Yılmaz açıklamalarının ardından basın mensuplarının konuyla ilgili sorularını cevapladı. Basın mensuplarının "Konuşmanız içinde söz konusu Alman derneğini isminizi kullandığı konusunda uyardığınızı açıkladınız. Ne zaman uyardınız ve bunu yazılı olarak görebilir miyiz?" şeklindeki sorusu üzerine Yılmaz, "Başından beri uyardık. Ben dernek kurulduktan beri sözlü olarak hepsini uyardım." ifadesini kullandı.
Basın mensuplarının "tam olarak tarih verebilir misiniz?" şeklindeki sorusu üzerine Yılmaz, "1999-2000 yıllarında olabilir" cevabını verdi. Bir basın mensubunun "2000 yılında uyardığınızı söylüyorsunuz ama dernek 2002 yılında kurulmuştu" sözleri üzerine "Hayır. Siz gayet araştırmacı bir gazetecisiniz. Araştırırsanız tüzüğünde görürsünüz." cevabını verdi.

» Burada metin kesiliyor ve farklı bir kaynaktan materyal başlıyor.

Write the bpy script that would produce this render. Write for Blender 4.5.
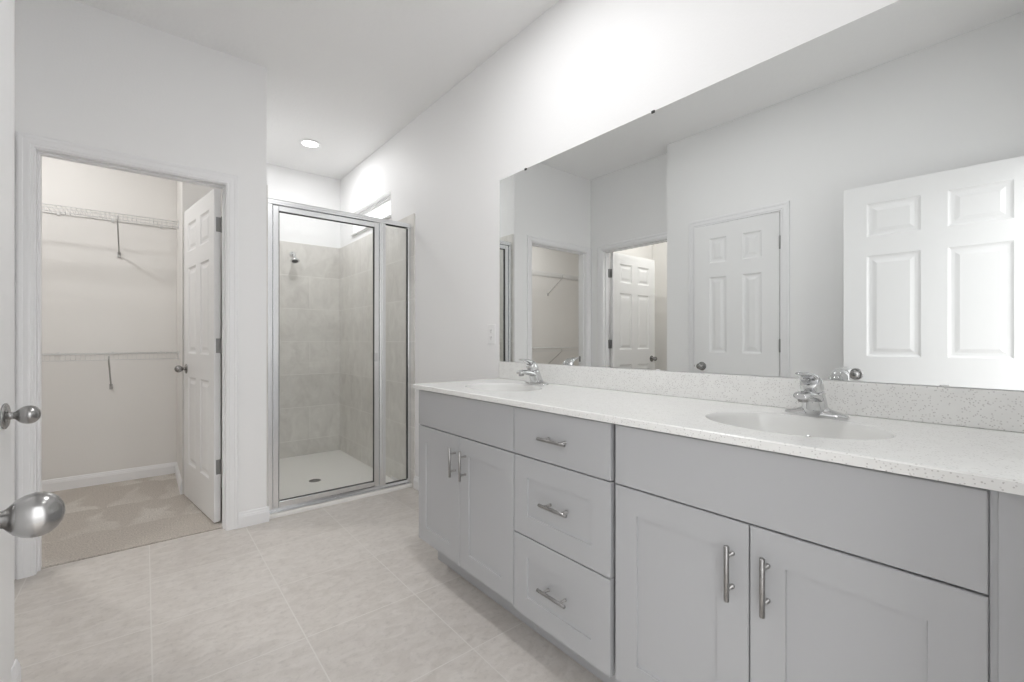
import bpy, math, random
from mathutils import Vector, Matrix

random.seed(7)
S = bpy.context.scene
COL = S.collection
for o in list(bpy.data.objects):
    bpy.data.objects.remove(o)

# ------------------------------------------------------------------ camera
CAM_H = 1.12
cam_data = bpy.data.cameras.new('camera')
cam_data.sensor_width = 36.0
cam_data.lens = 445.0 / 1024.0 * 36.0
cam_data.clip_start = 0.02
cam = bpy.data.objects.new('camera', cam_data)
COL.objects.link(cam)
cam.location = (0, 0, CAM_H)
cam.rotation_euler = (math.pi / 2, 0, -math.radians(39.58))
S.camera = cam

# ------------------------------------------------------------------ world, exposure, lamps
W = bpy.data.worlds.new('World')
S.world = W
W.use_nodes = True
bg = W.node_tree.nodes['Background']
bg.inputs['Strength'].default_value = 2.35
# overcast daylight above the horizon, a duller ground below it
_nt = W.node_tree
_tc = _nt.nodes.new('ShaderNodeTexCoord')
_sp = _nt.nodes.new('ShaderNodeSeparateXYZ')
_rp = _nt.nodes.new('ShaderNodeValToRGB')
_rp.color_ramp.elements[0].position = 0.40
_rp.color_ramp.elements[0].color = (0.55, 0.55, 0.55, 1)
_rp.color_ramp.elements[1].position = 0.56
_rp.color_ramp.elements[1].color = (0.99, 0.995, 1.0, 1)
_mr = _nt.nodes.new('ShaderNodeMapRange')
_mr.inputs['From Min'].default_value = -1.0
_nt.links.new(_tc.outputs['Generated'], _sp.inputs[0])
_nt.links.new(_sp.outputs['Z'], _mr.inputs['Value'])
_nt.links.new(_mr.outputs['Result'], _rp.inputs[0])
_nt.links.new(_rp.outputs['Color'], bg.inputs['Color'])
S.view_settings.view_transform = 'Standard'
S.view_settings.look = 'None'
S.view_settings.gamma = 1.0
S.view_settings.use_curve_mapping = False
S.view_settings.exposure = 0.60
S.cycles.max_bounces = 12
S.cycles.diffuse_bounces = 7
S.cycles.glossy_bounces = 6
S.cycles.sample_clamp_indirect = 6.0

CEIL = 2.818
# (x, y, watts, disc size, colour) of every ceiling can, lamp built in recessed_light() below
CANS = {
    'shower': (1.10, 4.055, 4.9, 0.13, (0.99, 0.99, 1.0)),
    'vanity': (0.88, 0.45, 1.15, 0.13, (0.99, 0.99, 1.0)),  # unseen can, supposed over the near sink and added for its light
    'centre': (0.86, 1.43, 6.5, 0.13, (0.99, 0.99, 1.0)),
    'closet': (-0.68, 3.83, 8.7, 0.13, (1.0, 0.99, 0.98)),
    'toilet': (-1.15, 2.45, 6.2, 0.13, (1.0, 0.99, 0.97)),
}


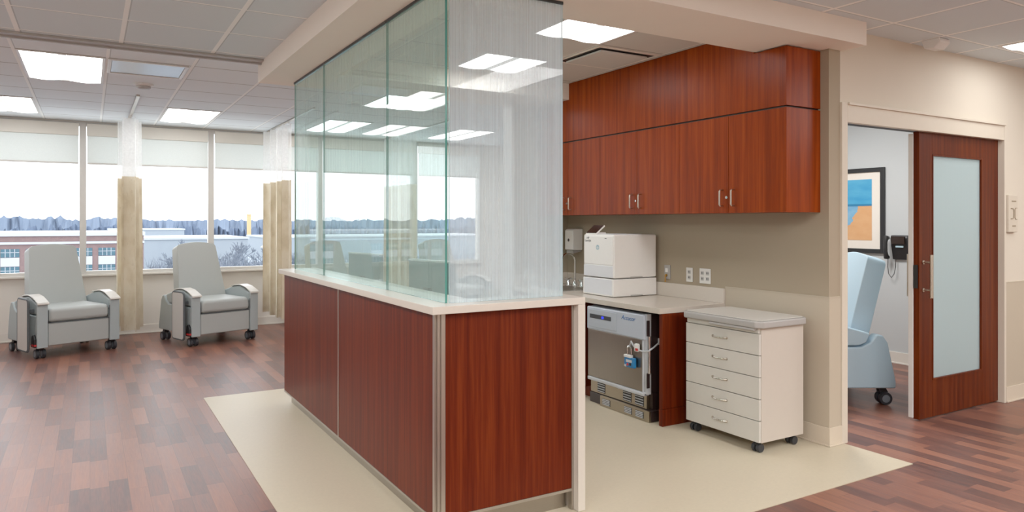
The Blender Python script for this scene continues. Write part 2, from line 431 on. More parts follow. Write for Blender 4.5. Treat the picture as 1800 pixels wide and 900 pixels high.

Bir basın mensubunun, "Özellikle Avrupa'da marka koruma kanunları çok ileri düzeyde. Siz Almanya'da ve diğer ülkelerde markanızı korumak için herhangi bir başvuruda bulundunuz mu?" şeklindeki sorusuna cevap veren Genel Başkan Yardımcısı İbrahim Altan, "Hem Türkiye'de hem de dünyada tıpa tıp aynı ismi kullanmadığınız zaman markanızı koruma şansınız maalesef yok. Logolarımız aynı değil. Bunlara hassasiyetle dikkat etmenizi rica ediyorum." cevabını verdi.